The Interior Ministry said 196 rioters were detained by mid-day, and four police officers were injured in clashes with protesters.

The Education Ministry said 261 high schools were disrupted, while the UNL student union said 850 were involved, and 550 were shut down.

In Paris, Monday afternoon RFI observed some 200 students blocking Rue de Rivoli, a main thoroughfare of the capital. They sat on the street near city hall in the street, stopping traffic, holding signs calling themselves the Mouvement de Lycée, or High school movement.

Some 300 to 400 students from the Paris suburbs convened at Etoile, according to the AFP news agency. They tried to go down the Champs Elysées to block traffic, but were stopped by police on the sidewalk, without incident.

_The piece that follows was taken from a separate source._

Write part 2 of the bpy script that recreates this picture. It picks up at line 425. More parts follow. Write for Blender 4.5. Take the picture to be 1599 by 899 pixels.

Monday morning, police clashed with students in Nanterre, a Paris suburb. Cars were burned and bus stops and phone booths in the area were destroyed by stones by students at the police, who used teargas to get the situation under control by the afternoon.

In Lagny-sur-Marne, another suburb, a police officer was injured by stones thrown by protesters in front of a high school, who also launched Molotov cocktails, according to a police source.

In eastern France, police reportedly broke up a protest of 400 high school students in Mulhouse, arresting two, aged 15 and 16 years old. Four were detained after property was damaged in Thionville and Forbach, where about 500 high school students were protesting.

In Nancy and Metz, 1,000 and 1,500 students took to the streets without incident.
In Lyon, about 1,000 high school students took to the streets. Two students, both 18-years-old, were sentenced to three months in prison after one damaged an advertising sign when she threw a rock at it, and the other threw a bag of dead leaves on a police officer.